*Information given:*
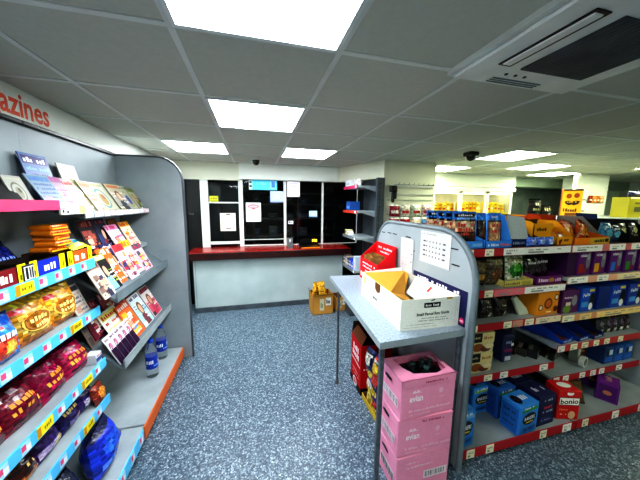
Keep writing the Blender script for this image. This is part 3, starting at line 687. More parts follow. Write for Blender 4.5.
# ================================================================== BROWN CARTONS BY THE COUNTER
def brown_carton(name, loc, w, d, h, label, rz=0, flaps=True):
    t = thing(name, label, 'box', loc, rz)
    m = openbox(w,d,h,h,(206,152,78),(110,74,36),.006,[('r','f',.34,.2,.55,.8,(210,206,176)),('r','f',.62,.45,.88,.85,(238,238,232)),('g','f',.75,.65,.2,.2,3,(90,90,90)),('g','f',.44,.5,.12,.3,2,(130,140,120))]); m.build('body', t)
    if flaps:
        m = MB('card'); m.face([(-w/2,-d/2,h),(w/2,-d/2,h),(w/2-.01,-d/2-.05,h+.03),(-w/2+.01,-d/2-.05,h+.03)],(200,150,70)); m.build('flap', t)
        m = MB('card'); m.face([(-w/2,d/2,h),(-w/2,-d/2,h),(-w/2-.03,-d/2+.01,h+.07),(-w/2-.03,d/2-.01,h+.07)],(190,140,66)); m.build('flap', t)
    return t
brown_carton('cardboard_box',(.945,3.60,0),.31,.26,.29,'open brown cardboard box on the floor in front of the counter')
brown_carton('cardboard_box',(1.24,3.64,0),.16,.22,.21,'smaller brown box on the floor just right of the open one',flaps=False)
for i, (p, rt, c, lab) in enumerate((((.855,3.66,.20),(-.2,.35,.4),(206,150,40),'crumpled tan paper bag sticking out of the brown box, left one'),((.965,3.58,.235),(-.3,-.2,-.3),(222,170,50),'crumpled yellow paper bag on top in the brown box'),((1.045,3.66,.19),(-.5,.1,.9),(190,130,40),'crumpled brown paper bag low in the brown box, right one'))):
    b = bag(.10,.07,.22,c,[('r','f',.2,.3,.8,.36,(90,60,20)),('r','f',.4,.6,.9,.64,(120,80,30))],seed=90+i,mat='card',taper=-.2)
    tag(b.build('paper_bag', None, p, rt),lab,'bag','paper bags in the brown box')

# ================================================================== WALL SHELF UNIT right of counter
wu = thing('wall_shelving', 'dark grey wall shelving with open shelves beside the counter', 'shelving', (0,0,0))
m = MB('dark_grey'); m.box(1.69,3.30,0,1.735,3.86,1.95); m.build('back_panel', wu)
m = MB('dark_grey'); m.box(1.62,3.255,0,1.73,3.30,1.95)
for k in range(36): m.box(1.655,3.252,.1+k*.05,1.665,3.256,.13+k*.05,mat='black_plastic')
m.build('upright', wu)
cols = [(190,40,90),(196,60,40),(200,200,200),(180,186,190)]
for (z, c) in ((1.845,0),(1.50,1),(1.13,None),(.66,None)):
    m = MB(SH if z < 1.6 else 'shelf_grey'); m.box(1.36,3.31,z-.03,1.69,3.845,z,bev=.004); m.prism([(1.69,z-.03),(1.69,z-.1),(1.45,z-.03)],'y',3.312,3.318); o = m.build('shelf', wu)
    m = MB('print'); m.box(1.352,3.31,z-.035,1.36,3.845,z+.005,cols[c] if c is not None else (120,130,136)); m.box(1.351,3.33,z-.03,1.352,3.38,z,(240,240,236)); m.build('price_strip', o)
m = MB('dark_grey'); m.box(1.30,3.31,0,1.69,3.845,.12); m.build('base_shelf', wu)
def wbox(x, y, z, w, d, h, col, ds, name, lab, cat, rz=0, group=None):
    return tag(carton(w,d,h,col,ds).build(name, None, (x,y,z), rz), lab, cat, group)
L = -PI/2  # faces -x
wbox(1.47,3.78,1.847,.2,.16,.10,(226,232,236),[('r','f',.1,.3,.9,.6,(180,206,216))],'storage_carton','white carton on the top of the wall shelving','box',L)
b = bag(.2,.12,.11,(236,236,230),[],seed=96); tag(b.build('plastic_sack', None, (1.45,3.52,1.847), (0,0,L)),'white plastic sack on top of the wall shelving, right of the carton','bag')
wbox(1.47,3.74,1.502,.16,.16,.13,(30,80,150),[('r','f',.1,.2,.9,.5,(80,140,210))],'storage_carton','blue carton on the second wall shelf','box',L)
wbox(1.43,3.79,1.132,.10,.1,.07,(222,214,170),[('r','f',.1,.1,.5,.9,(90,70,50))],'small_packet','cream packet at the far end of the third wall shelf','packet',L)
wbox(1.42,3.69,1.132,.07,.08,.05,(236,236,230),[('r','f',.3,.2,.7,.8,(120,110,80))],'small_packet','white packet on the third wall shelf beside the cream one','packet',L)
for i in range(6):
    c = [(60,50,44),(170,160,150),(50,44,40),(30,70,200),(30,80,220),(196,210,230)][i]
    wbox(1.43,3.80-.085*i,.662,.078,.12,[.14,.13,.12,.13,.12,.2][i],c,[('r','f',.1,.15,.9,.45,(220,214,200)),('g','f',.5,.7,.7,.2,4,(230,230,230))],'grocery_packet','%s packet, %s from the far end of the low wall shelf' % (['dark brown','grey','black','deep blue','bright blue','pale blue'][i],ordn[i]),'packet',L,'packets on the low wall shelf')

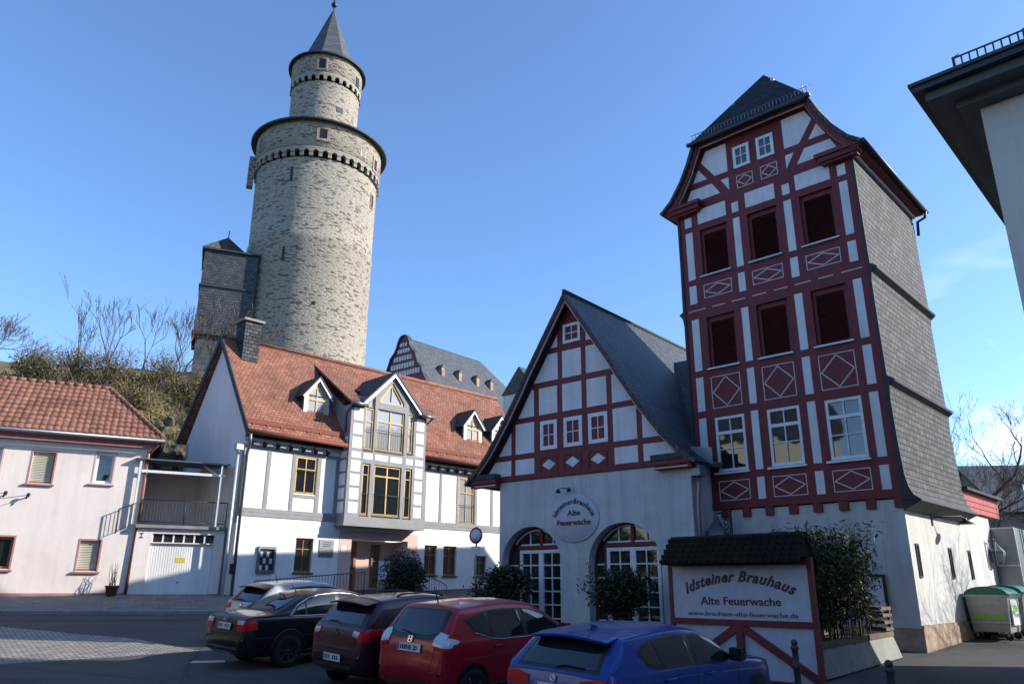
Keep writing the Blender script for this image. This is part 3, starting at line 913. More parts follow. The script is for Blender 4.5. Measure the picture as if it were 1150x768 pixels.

*What you will do:* Return each line from the material above exactly, but not the pictures.

*Answer to this exercise:*
Keep writing the Blender script for this image. This is part 3, starting at line 687. More parts follow. Write for Blender 4.5.
# ================================================================== BROWN CARTONS BY THE COUNTER
def brown_carton(name, loc, w, d, h, label, rz=0, flaps=True):
    t = thing(name, label, 'box', loc, rz)
    m = openbox(w,d,h,h,(206,152,78),(110,74,36),.006,[('r','f',.34,.2,.55,.8,(210,206,176)),('r','f',.62,.45,.88,.85,(238,238,232)),('g','f',.75,.65,.2,.2,3,(90,90,90)),('g','f',.44,.5,.12,.3,2,(130,140,120))]); m.build('body', t)
    if flaps:
        m = MB('card'); m.face([(-w/2,-d/2,h),(w/2,-d/2,h),(w/2-.01,-d/2-.05,h+.03),(-w/2+.01,-d/2-.05,h+.03)],(200,150,70)); m.build('flap', t)
        m = MB('card'); m.face([(-w/2,d/2,h),(-w/2,-d/2,h),(-w/2-.03,-d/2+.01,h+.07),(-w/2-.03,d/2-.01,h+.07)],(190,140,66)); m.build('flap', t)
    return t
brown_carton('cardboard_box',(.945,3.60,0),.31,.26,.29,'open brown cardboard box on the floor in front of the counter')
brown_carton('cardboard_box',(1.24,3.64,0),.16,.22,.21,'smaller brown box on the floor just right of the open one',flaps=False)
for i, (p, rt, c, lab) in enumerate((((.855,3.66,.20),(-.2,.35,.4),(206,150,40),'crumpled tan paper bag sticking out of the brown box, left one'),((.965,3.58,.235),(-.3,-.2,-.3),(222,170,50),'crumpled yellow paper bag on top in the brown box'),((1.045,3.66,.19),(-.5,.1,.9),(190,130,40),'crumpled brown paper bag low in the brown box, right one'))):
    b = bag(.10,.07,.22,c,[('r','f',.2,.3,.8,.36,(90,60,20)),('r','f',.4,.6,.9,.64,(120,80,30))],seed=90+i,mat='card',taper=-.2)
    tag(b.build('paper_bag', None, p, rt),lab,'bag','paper bags in the brown box')

# ================================================================== WALL SHELF UNIT right of counter
wu = thing('wall_shelving', 'dark grey wall shelving with open shelves beside the counter', 'shelving', (0,0,0))
m = MB('dark_grey'); m.box(1.69,3.30,0,1.735,3.86,1.95); m.build('back_panel', wu)
m = MB('dark_grey'); m.box(1.62,3.255,0,1.73,3.30,1.95)
for k in range(36): m.box(1.655,3.252,.1+k*.05,1.665,3.256,.13+k*.05,mat='black_plastic')
m.build('upright', wu)
cols = [(190,40,90),(196,60,40),(200,200,200),(180,186,190)]
for (z, c) in ((1.845,0),(1.50,1),(1.13,None),(.66,None)):
    m = MB(SH if z < 1.6 else 'shelf_grey'); m.box(1.36,3.31,z-.03,1.69,3.845,z,bev=.004); m.prism([(1.69,z-.03),(1.69,z-.1),(1.45,z-.03)],'y',3.312,3.318); o = m.build('shelf', wu)
    m = MB('print'); m.box(1.352,3.31,z-.035,1.36,3.845,z+.005,cols[c] if c is not None else (120,130,136)); m.box(1.351,3.33,z-.03,1.352,3.38,z,(240,240,236)); m.build('price_strip', o)
m = MB('dark_grey'); m.box(1.30,3.31,0,1.69,3.845,.12); m.build('base_shelf', wu)
def wbox(x, y, z, w, d, h, col, ds, name, lab, cat, rz=0, group=None):
    return tag(carton(w,d,h,col,ds).build(name, None, (x,y,z), rz), lab, cat, group)
L = -PI/2  # faces -x
wbox(1.47,3.78,1.847,.2,.16,.10,(226,232,236),[('r','f',.1,.3,.9,.6,(180,206,216))],'storage_carton','white carton on the top of the wall shelving','box',L)
b = bag(.2,.12,.11,(236,236,230),[],seed=96); tag(b.build('plastic_sack', None, (1.45,3.52,1.847), (0,0,L)),'white plastic sack on top of the wall shelving, right of the carton','bag')
wbox(1.47,3.74,1.502,.16,.16,.13,(30,80,150),[('r','f',.1,.2,.9,.5,(80,140,210))],'storage_carton','blue carton on the second wall shelf','box',L)
wbox(1.43,3.79,1.132,.10,.1,.07,(222,214,170),[('r','f',.1,.1,.5,.9,(90,70,50))],'small_packet','cream packet at the far end of the third wall shelf','packet',L)
wbox(1.42,3.69,1.132,.07,.08,.05,(236,236,230),[('r','f',.3,.2,.7,.8,(120,110,80))],'small_packet','white packet on the third wall shelf beside the cream one','packet',L)
for i in range(6):
    c = [(60,50,44),(170,160,150),(50,44,40),(30,70,200),(30,80,220),(196,210,230)][i]
    wbox(1.43,3.80-.085*i,.662,.078,.12,[.14,.13,.12,.13,.12,.2][i],c,[('r','f',.1,.15,.9,.45,(220,214,200)),('g','f',.5,.7,.7,.2,4,(230,230,230))],'grocery_packet','%s packet, %s from the far end of the low wall shelf' % (['dark brown','grey','black','deep blue','bright blue','pale blue'][i],ordn[i]),'packet',L,'packets on the low wall shelf')

Keep writing the Blender script for this image. This is part 3, starting at line 913. More parts follow. The script is for Blender 4.5. Measure the picture as if it were 1150x768 pixels.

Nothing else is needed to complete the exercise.